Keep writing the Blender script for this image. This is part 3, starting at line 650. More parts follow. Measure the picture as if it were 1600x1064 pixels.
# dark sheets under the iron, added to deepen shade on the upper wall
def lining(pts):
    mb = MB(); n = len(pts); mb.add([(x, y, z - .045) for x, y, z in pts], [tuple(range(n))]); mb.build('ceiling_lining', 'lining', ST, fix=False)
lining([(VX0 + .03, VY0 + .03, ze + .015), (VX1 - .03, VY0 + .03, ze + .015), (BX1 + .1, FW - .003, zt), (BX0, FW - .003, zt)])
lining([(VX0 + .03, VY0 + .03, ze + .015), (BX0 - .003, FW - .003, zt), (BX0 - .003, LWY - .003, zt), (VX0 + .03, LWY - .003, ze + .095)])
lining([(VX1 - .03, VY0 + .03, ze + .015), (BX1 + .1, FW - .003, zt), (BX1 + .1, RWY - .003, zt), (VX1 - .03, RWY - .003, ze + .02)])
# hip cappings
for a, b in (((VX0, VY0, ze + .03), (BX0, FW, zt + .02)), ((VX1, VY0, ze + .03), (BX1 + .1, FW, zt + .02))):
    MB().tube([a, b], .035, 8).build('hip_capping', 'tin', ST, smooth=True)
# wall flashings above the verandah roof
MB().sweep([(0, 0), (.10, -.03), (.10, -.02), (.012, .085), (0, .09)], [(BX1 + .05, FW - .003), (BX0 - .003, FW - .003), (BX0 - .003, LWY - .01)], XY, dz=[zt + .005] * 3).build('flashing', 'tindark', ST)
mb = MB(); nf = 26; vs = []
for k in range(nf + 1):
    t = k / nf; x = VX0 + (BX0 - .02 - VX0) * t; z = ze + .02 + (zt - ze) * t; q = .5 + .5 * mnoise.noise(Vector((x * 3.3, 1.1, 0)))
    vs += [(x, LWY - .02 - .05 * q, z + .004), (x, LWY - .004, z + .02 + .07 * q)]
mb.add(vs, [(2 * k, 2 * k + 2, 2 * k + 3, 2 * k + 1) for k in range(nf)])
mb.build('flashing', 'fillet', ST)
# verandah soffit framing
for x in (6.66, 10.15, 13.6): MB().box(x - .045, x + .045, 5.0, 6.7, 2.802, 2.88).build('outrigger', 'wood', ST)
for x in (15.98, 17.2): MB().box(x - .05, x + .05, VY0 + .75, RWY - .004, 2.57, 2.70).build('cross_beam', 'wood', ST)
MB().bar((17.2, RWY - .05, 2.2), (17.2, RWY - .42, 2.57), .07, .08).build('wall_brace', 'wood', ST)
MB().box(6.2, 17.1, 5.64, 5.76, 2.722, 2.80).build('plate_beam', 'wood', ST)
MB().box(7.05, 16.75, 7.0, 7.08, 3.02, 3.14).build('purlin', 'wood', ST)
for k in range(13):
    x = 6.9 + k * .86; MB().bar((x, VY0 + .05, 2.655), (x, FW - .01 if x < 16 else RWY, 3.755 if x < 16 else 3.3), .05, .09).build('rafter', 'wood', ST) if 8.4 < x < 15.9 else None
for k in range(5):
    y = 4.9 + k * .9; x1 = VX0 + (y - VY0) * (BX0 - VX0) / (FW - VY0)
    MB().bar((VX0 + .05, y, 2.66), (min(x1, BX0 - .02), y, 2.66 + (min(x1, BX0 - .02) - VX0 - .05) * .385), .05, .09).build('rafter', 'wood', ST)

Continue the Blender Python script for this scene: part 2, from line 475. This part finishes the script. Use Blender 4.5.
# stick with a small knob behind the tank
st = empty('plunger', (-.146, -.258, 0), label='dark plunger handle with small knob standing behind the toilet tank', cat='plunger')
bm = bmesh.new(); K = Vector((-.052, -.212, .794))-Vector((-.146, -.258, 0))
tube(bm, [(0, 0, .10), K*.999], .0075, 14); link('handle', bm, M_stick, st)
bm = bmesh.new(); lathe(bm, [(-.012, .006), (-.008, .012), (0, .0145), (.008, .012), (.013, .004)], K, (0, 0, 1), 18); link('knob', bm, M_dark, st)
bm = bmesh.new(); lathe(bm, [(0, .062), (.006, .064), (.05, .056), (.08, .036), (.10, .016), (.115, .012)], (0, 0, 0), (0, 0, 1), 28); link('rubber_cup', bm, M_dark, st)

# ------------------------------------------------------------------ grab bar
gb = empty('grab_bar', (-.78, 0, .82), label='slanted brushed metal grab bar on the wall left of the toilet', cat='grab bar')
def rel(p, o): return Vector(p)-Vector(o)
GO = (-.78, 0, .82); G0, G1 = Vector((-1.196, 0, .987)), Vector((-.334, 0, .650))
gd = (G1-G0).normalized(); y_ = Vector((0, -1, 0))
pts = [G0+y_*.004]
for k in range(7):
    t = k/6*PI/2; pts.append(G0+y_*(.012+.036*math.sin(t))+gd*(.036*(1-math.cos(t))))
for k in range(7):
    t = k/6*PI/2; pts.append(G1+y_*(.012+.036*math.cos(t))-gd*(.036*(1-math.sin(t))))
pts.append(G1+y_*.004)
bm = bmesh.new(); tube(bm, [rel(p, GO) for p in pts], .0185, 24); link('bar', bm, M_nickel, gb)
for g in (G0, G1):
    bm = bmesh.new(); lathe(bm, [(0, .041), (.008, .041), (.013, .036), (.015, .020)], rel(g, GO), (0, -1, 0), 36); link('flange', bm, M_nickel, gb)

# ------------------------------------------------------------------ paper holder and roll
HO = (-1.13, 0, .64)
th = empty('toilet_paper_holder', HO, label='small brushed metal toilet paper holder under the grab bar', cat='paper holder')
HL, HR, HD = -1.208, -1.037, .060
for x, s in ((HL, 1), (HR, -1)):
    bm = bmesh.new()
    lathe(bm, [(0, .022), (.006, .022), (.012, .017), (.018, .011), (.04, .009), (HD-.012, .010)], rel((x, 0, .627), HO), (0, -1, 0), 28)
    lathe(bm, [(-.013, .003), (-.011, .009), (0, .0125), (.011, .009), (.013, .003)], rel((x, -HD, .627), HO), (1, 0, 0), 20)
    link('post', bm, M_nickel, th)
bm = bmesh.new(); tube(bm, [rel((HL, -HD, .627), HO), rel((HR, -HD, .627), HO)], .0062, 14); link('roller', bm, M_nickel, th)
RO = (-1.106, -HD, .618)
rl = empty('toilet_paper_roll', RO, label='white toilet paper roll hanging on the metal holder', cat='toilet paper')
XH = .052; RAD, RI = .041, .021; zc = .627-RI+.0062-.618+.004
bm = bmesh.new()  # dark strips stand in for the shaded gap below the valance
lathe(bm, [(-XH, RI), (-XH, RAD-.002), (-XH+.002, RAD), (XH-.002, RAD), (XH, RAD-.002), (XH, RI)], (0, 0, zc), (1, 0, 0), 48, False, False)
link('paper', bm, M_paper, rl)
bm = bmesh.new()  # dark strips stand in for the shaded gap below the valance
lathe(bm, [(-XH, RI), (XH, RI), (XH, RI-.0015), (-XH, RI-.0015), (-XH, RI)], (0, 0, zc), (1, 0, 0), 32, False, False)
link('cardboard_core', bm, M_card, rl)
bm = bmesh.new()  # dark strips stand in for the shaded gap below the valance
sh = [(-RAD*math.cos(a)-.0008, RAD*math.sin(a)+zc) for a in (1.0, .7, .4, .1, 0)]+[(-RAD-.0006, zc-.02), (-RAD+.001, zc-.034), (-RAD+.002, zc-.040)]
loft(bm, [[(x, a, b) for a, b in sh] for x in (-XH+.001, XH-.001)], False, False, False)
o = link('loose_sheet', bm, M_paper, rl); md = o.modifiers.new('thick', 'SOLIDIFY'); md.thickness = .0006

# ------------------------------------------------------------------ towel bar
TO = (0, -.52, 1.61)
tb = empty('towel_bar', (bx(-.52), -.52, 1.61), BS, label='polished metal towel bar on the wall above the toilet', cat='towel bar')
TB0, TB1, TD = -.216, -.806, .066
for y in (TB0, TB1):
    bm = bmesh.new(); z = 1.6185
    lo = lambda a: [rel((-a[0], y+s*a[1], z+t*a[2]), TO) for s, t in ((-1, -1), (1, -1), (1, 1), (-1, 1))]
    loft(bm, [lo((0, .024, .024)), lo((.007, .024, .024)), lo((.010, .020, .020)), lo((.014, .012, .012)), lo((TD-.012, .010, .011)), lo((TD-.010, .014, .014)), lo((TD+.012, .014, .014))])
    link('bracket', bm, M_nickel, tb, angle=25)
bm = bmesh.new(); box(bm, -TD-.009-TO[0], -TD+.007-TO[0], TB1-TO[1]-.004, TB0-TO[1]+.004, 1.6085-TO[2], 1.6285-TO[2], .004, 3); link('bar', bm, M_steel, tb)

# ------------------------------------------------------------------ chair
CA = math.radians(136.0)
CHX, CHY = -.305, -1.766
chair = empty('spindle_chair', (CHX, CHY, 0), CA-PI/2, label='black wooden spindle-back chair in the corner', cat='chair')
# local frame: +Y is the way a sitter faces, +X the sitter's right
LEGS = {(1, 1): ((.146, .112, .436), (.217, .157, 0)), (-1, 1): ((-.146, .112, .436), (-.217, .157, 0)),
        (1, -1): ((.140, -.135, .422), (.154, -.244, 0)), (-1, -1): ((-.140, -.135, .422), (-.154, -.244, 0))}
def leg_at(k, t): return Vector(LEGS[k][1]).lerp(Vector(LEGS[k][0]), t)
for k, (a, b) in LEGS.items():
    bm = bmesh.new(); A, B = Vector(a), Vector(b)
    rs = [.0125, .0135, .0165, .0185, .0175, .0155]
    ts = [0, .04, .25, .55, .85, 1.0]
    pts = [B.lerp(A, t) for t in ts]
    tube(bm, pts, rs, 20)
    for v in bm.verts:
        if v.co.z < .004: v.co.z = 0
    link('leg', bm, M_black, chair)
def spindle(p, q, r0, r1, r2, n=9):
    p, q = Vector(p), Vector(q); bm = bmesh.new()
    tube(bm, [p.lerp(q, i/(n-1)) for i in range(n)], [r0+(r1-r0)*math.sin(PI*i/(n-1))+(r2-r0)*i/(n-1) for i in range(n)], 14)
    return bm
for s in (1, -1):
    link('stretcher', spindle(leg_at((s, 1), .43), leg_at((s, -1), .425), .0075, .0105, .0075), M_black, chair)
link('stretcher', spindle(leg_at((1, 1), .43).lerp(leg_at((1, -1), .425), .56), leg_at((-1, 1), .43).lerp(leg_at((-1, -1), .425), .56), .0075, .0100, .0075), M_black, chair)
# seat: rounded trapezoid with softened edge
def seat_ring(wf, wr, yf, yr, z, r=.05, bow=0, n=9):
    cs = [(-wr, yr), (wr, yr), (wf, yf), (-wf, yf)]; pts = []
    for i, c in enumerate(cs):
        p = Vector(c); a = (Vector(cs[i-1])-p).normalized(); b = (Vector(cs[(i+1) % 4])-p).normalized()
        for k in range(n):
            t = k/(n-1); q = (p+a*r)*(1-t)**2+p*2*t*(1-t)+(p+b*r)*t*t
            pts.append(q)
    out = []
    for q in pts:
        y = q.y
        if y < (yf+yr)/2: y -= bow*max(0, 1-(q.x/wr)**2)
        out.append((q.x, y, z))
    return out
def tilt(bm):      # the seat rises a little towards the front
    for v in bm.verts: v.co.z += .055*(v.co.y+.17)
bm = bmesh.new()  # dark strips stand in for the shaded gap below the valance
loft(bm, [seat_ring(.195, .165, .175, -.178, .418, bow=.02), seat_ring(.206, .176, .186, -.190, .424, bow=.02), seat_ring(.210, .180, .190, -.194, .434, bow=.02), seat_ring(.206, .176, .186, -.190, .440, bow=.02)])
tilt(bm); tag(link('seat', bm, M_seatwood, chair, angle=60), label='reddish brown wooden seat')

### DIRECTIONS
Copy exactly, and only, the lines from the one containing "mb = MB(); n = len(pts);" through the one containing "lining([(VX0 + .03, VY0 + .03, ze + .015), (BX0".

### RESULT OF THE TASK
    mb = MB(); n = len(pts); mb.add([(x, y, z - .045) for x, y, z in pts], [tuple(range(n))]); mb.build('ceiling_lining', 'lining', ST, fix=False)
lining([(VX0 + .03, VY0 + .03, ze + .015), (VX1 - .03, VY0 + .03, ze + .015), (BX1 + .1, FW - .003, zt), (BX0, FW - .003, zt)])
lining([(VX0 + .03, VY0 + .03, ze + .015), (BX0 - .003, FW - .003, zt), (BX0 - .003, LWY - .003, zt), (VX0 + .03, LWY - .003, ze + .095)])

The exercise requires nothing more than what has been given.